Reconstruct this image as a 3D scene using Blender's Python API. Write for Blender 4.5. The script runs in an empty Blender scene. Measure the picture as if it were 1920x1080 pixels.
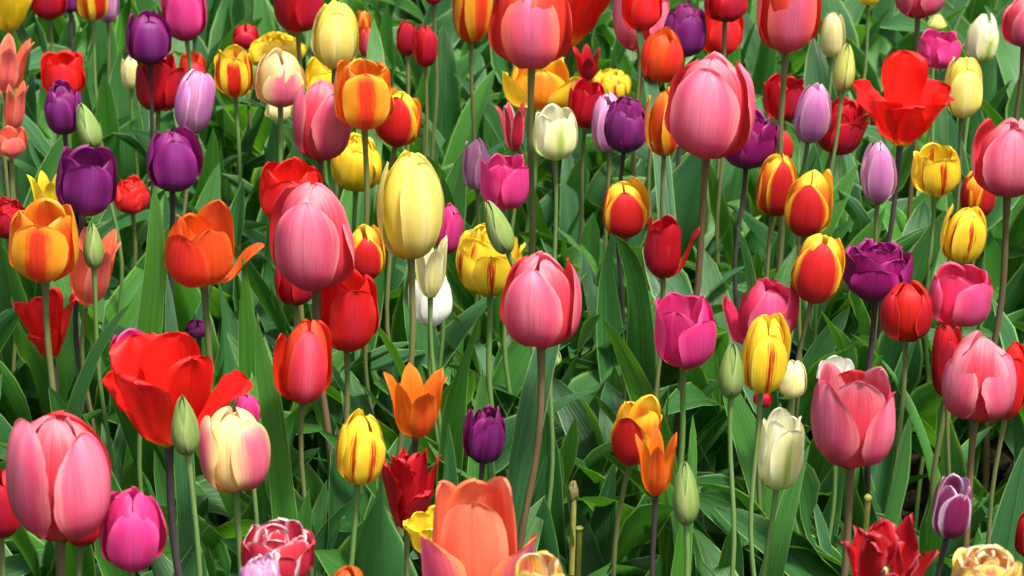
import bpy, math, random
import numpy as np
R_ = math.radians
SC = bpy.context.scene
COL = SC.collection
random.seed(7)
RNG = np.random.default_rng(11)

# ---------------------------------------------------------------- camera, light, exposure
CAM_H, PITCH, FPX = 1.60, R_(24.0), 5600.0
cd = bpy.data.cameras.new("camera")
cam = bpy.data.objects.new("camera", cd)
COL.objects.link(cam)
cam.location = (0, 0, CAM_H)
cam.rotation_euler = (R_(90) - PITCH, 0, 0)
cd.sensor_width = 36.0
cd.lens = 36.0 * FPX / 1920.0
cd.clip_start, cd.clip_end = 0.05, 1000.0
SC.camera = cam
cd.dof.use_dof = True
cd.dof.focus_distance = 2.75
cd.dof.aperture_fstop = 16

SUN_EL, SUN_AZ = R_(68), R_(140)          # azimuth clockwise from +Y: the sun stands behind the camera to the right
w = bpy.data.worlds.new("World")
SC.world = w
w.use_nodes = True
sky = w.node_tree.nodes.new("ShaderNodeTexSky")
sky.sky_type = 'NISHITA'
sky.sun_disc = False
sky.sun_elevation = SUN_EL
sky.sun_rotation = SUN_AZ
sky.air_density, sky.dust_density, sky.ozone_density = 0.8, 6.0, 1.0
bgn = w.node_tree.nodes["Background"]
bgn.inputs["Strength"].default_value = 0.125
w.node_tree.links.new(sky.outputs[0], bgn.inputs[0])
sl = bpy.data.lights.new("sun", 'SUN')
sl.energy, sl.angle, sl.color = 3.8, R_(8), (1.0, 0.965, 0.915)
so = bpy.data.objects.new("sun", sl)
COL.objects.link(so)
so.location = (2, -2, 6)
dirx, diry = math.sin(SUN_AZ) * math.cos(SUN_EL), math.cos(SUN_AZ) * math.cos(SUN_EL)
so.rotation_euler = (math.pi / 2 - SUN_EL, 0, math.atan2(dirx, -diry))
SC.view_settings.view_transform = 'Standard'
SC.view_settings.look = 'None'
SC.view_settings.exposure = 1.08
SC.view_settings.gamma = 1.0
SC.view_settings.use_curve_mapping = False
SC.render.engine = 'CYCLES'
SC.cycles.use_denoising = True
SC.cycles.max_bounces = 8
SC.cycles.diffuse_bounces = 4
SC.cycles.transmission_bounces = 5
SC.cycles.caustics_reflective = False
SC.cycles.caustics_refractive = False

CAM = np.array([0, 0, CAM_H])
FWD = np.array([0, math.cos(PITCH), -math.sin(PITCH)])
UP = np.array([0, math.sin(PITCH), math.cos(PITCH)])
RIGHT = np.array([1.0, 0, 0])

def point(px, py, depth):
    return CAM + depth * (FWD + RIGHT * (px - 960) / FPX + UP * (540 - py) / FPX)

def project(P):
    d = P - CAM
    z = d @ FWD
    return 960 + FPX * (d @ RIGHT) / z, 540 - FPX * (d @ UP) / z, z

def depth_at(px, py, h):
    v = FWD + RIGHT * (px - 960) / FPX + UP * (540 - py) / FPX
    return (h - CAM_H) / v[2]

# ---------------------------------------------------------------- node helpers
class NT:
    def __init__(self, name):
        self.m = bpy.data.materials.new(name)
        self.m.use_nodes = True
        self.t = self.m.node_tree
        self.t.nodes.clear()
    def n(self, typ, **kw):
        nd = self.t.nodes.new(typ)
        for k, v in kw.items():
            setattr(nd, k, v)
        return nd
    def set(self, sock, v):
        if hasattr(v, "is_output"):
            self.t.links.new(v, sock)
        else:
            sock.default_value = v
    def math(self, op, a, b=None, c=None, clamp=False):
        nd = self.n("ShaderNodeMath", operation=op, use_clamp=clamp)
        for i, v in enumerate((a, b, c)):
            if v is not None:
                self.set(nd.inputs[i], v)
        return nd.outputs[0]
    def smooth(self, v, a, b, to0=0.0, to1=1.0):
        nd = self.n("ShaderNodeMapRange", interpolation_type='SMOOTHSTEP')
        for i, x in enumerate((v, a, b, to0, to1)):
            self.set(nd.inputs[i], x)
        return nd.outputs[0]
    def mix(self, f, a, b):
        nd = self.n("ShaderNodeMix", data_type='RGBA')
        self.set(nd.inputs[0], f)
        for i, v in ((6, a), (7, b)):
            self.set(nd.inputs[i], v if hasattr(v, "is_output") else (*v, 1.0))
        return nd.outputs[2]
    def noise(self, vec, scale=1.0, detail=2.0, rough=0.5):
        nd = self.n("ShaderNodeTexNoise")
        nd.inputs["Scale"].default_value = scale
        nd.inputs["Detail"].default_value = detail
        nd.inputs["Roughness"].default_value = rough
        self.t.links.new(vec, nd.inputs["Vector"])
        return nd.outputs[0]
    def vec(self, x, y, z):
        nd = self.n("ShaderNodeCombineXYZ")
        for i, v in enumerate((x, y, z)):
            self.set(nd.inputs[i], v)
        return nd.outputs[0]
    def out(self, s):
        o = self.n("ShaderNodeOutputMaterial")
        self.t.links.new(s, o.inputs[0])
        return self.m

def sheet_shader(T, col, tcol, rough, spec, trans, bump_h, bump_s, coat=0.0):
    b = T.n("ShaderNodeBump")
    b.inputs["Strength"].default_value = bump_s
    b.inputs["Distance"].default_value = 0.001
    T.t.links.new(bump_h, b.inputs["Height"])
    p = T.n("ShaderNodeBsdfPrincipled")
    T.set(p.inputs["Base Color"], col)
    T.set(p.inputs["Roughness"], rough)
    p.inputs["Specular IOR Level"].default_value = spec
    T.t.links.new(b.outputs[0], p.inputs["Normal"])
    tr = T.n("ShaderNodeBsdfTranslucent")
    T.set(tr.inputs["Color"], tcol)
    T.t.links.new(b.outputs[0], tr.inputs["Normal"])
    mx = T.n("ShaderNodeMixShader")
    mx.inputs[0].default_value = trans
    T.t.links.new(p.outputs[0], mx.inputs[1])
    T.t.links.new(tr.outputs[0], mx.inputs[2])
    return T.out(mx.outputs[0])

def petal_material(name, body, edge=None, base=None, flame=None, inside=None,
                   e0=0.55, e1=1.0, f0=0.5, f1=0.15, ft=(0.0, 0.05, 0.75, 1.0), base_t=0.22, streak=0.35,
                   tip=0.8, trans=0.36, rough=0.48, spec=0.38, veins=0.5):
    """pigment runs along the petal (v) and across it (u): body, pale or coloured margin, coloured base (dark ones also hold painted shade), central flame, inside face"""
    T = NT(name)
    uv = T.n("ShaderNodeUVMap").outputs[0]
    sp = T.n("ShaderNodeSeparateXYZ")
    T.t.links.new(uv, sp.inputs[0])
    u, v = sp.outputs[0], sp.outputs[1]
    rnd = T.math('MULTIPLY', T.n("ShaderNodeObjectInfo").outputs["Random"], 37.0)
    s = T.math('ABSOLUTE', T.math('MULTIPLY_ADD', u, 2.0, -1.0))
    # streaks fan out a little towards the margin
    st = T.noise(T.vec(T.math('MULTIPLY', u, 26.0), T.math('MULTIPLY', v, 2.2), rnd), 1.0, 3.0, 0.6)
    stc = T.math('SUBTRACT', st, 0.5)
    fine = T.noise(T.vec(T.math('MULTIPLY', u, 85.0), T.math('MULTIPLY', v, 3.0), rnd), 1.0, 2.0, 0.6)
    blot = T.noise(T.vec(T.math('MULTIPLY', u, 3.0), T.math('MULTIPLY', v, 3.0), rnd), 1.0, 2.0, 0.5)
    col = body
    if edge is not None:
        m = T.math('MAXIMUM', s, T.math('MULTIPLY', T.math('POWER', v, 3.0), tip))
        m = T.math('ADD', m, T.math('MULTIPLY', stc, streak))
        col = T.mix(T.smooth(m, e0, e1), col, edge)
    if flame is not None:
        m = T.math('ADD', s, T.math('MULTIPLY', stc, streak * 1.3))
        m = T.math('ADD', m, T.math('MULTIPLY', T.math('SUBTRACT', blot, 0.5), 0.25))
        f = T.smooth(m, f0, f1)
        f = T.math('MULTIPLY', f, T.smooth(v, ft[0], ft[1]))
        f = T.math('MULTIPLY', f, T.smooth(T.math('ADD', v, T.math('MULTIPLY', stc, 0.3)), ft[3], ft[2]))
        col = T.mix(f, col, flame)
    if base is not None:
        vb = T.math('ADD', v, T.math('MULTIPLY', stc, 0.15))
        col = T.mix(T.smooth(vb, base_t, 0.02), col, base)  # dark bases mix own base colour with painted shade of the bloom's underside
    if inside is not None:
        bf = T.n("ShaderNodeNewGeometry").outputs["Backfacing"]
        col = T.mix(bf, col, inside)
    # pigment mottling along the veins
    k = T.math('ADD', T.math('MULTIPLY_ADD', fine, veins, 1.0 - veins * 0.5),
               T.math('MULTIPLY_ADD', blot, 0.5, -0.25))
    k = T.math('MULTIPLY', k, T.smooth(T.math('ADD', s, T.math('MULTIPLY', stc, 0.05)), 0.0, 0.05, 0.84, 1.0))
    k = T.math('MULTIPLY', k, T.math('MULTIPLY_ADD', T.math('FRACT', rnd), 0.26, 0.87))
    vm = T.n("ShaderNodeVectorMath", operation='SCALE')
    T.set(vm.inputs[0], col if hasattr(col, "is_output") else col)
    T.set(vm.inputs["Scale"], k)
    c = vm.outputs[0]
    h = T.math('ADD', T.math('MULTIPLY', fine, 0.5), T.math('MULTIPLY', st, 1.0))
    return sheet_shader(T, c, c, rough, spec, trans, h, 0.6)

def leaf_material():
    T = NT("tulip_leaf_green")
    uv = T.n("ShaderNodeUVMap").outputs[0]
    sp = T.n("ShaderNodeSeparateXYZ")
    T.t.links.new(uv, sp.inputs[0])
    u, v = sp.outputs[0], sp.outputs[1]
    geo = T.n("ShaderNodeNewGeometry")
    rnd = T.math('FRACT', T.math('ADD', T.n("ShaderNodeObjectInfo").outputs["Random"], geo.outputs["Random Per Island"]))
    r37 = T.math('MULTIPLY', rnd, 37.0)
    s = T.math('ABSOLUTE', T.math('MULTIPLY_ADD', u, 2.0, -1.0))
    fine = T.noise(T.vec(T.math('MULTIPLY', u, 60.0), T.math('MULTIPLY', v, 1.5), r37), 1.0, 2.0, 0.6)
    blot = T.noise(T.vec(T.math('MULTIPLY', u, 3.0), T.math('MULTIPLY', v, 6.0), r37), 1.0, 3.0, 0.55)
    col = T.mix(rnd, (0.012, 0.068, 0.012), (0.048, 0.180, 0.015))
    col = T.mix(T.smooth(T.math('FRACT', T.math('MULTIPLY', rnd, 7.31)), 0.45, 1.0), col, (0.030, 0.110, 0.038))
    col = T.mix(T.smooth(blot, 0.45, 0.85, 0.0, 0.45), col, (0.060, 0.145, 0.062))      # waxy bloom
    col = T.mix(T.smooth(s, 0.90, 0.98, 0.0, 0.75), col, (0.20, 0.34, 0.10))              # pale margin
    band = T.noise(T.vec(T.math('MULTIPLY', u, 16.0), T.math('MULTIPLY', v, 0.8), r37), 1.0, 2.0, 0.6)
    k = T.math('ADD', T.math('MULTIPLY_ADD', fine, 0.9, 0.2), T.math('MULTIPLY', band, 0.75))
    k = T.math('MULTIPLY', k, T.smooth(s, 0.0, 0.07, 0.72, 1.0))
    vm = T.n("ShaderNodeVectorMath", operation='SCALE')
    T.set(vm.inputs[0], col)
    T.set(vm.inputs["Scale"], k)
    tm = T.n("ShaderNodeVectorMath", operation='MULTIPLY')
    T.set(tm.inputs[0], vm.outputs[0])
    tm.inputs[1].default_value = (3.0, 2.6, 0.8)
    rough = T.smooth(blot, 0.2, 0.9, 0.36, 0.55)
    return sheet_shader(T, vm.outputs[0], tm.outputs[0], rough, 0.5, 0.30, T.math('ADD', fine, T.math('MULTIPLY', band, 1.5)), 0.8)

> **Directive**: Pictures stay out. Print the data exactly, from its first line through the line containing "RNG = np.random.default_rng(11)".

> **Answer to this task**:
Reconstruct this image as a 3D scene using Blender's Python API. Write for Blender 4.5. The script runs in an empty Blender scene. Measure the picture as if it were 1920x1080 pixels.
import bpy, math, random
import numpy as np
R_ = math.radians
SC = bpy.context.scene
COL = SC.collection
random.seed(7)
RNG = np.random.default_rng(11)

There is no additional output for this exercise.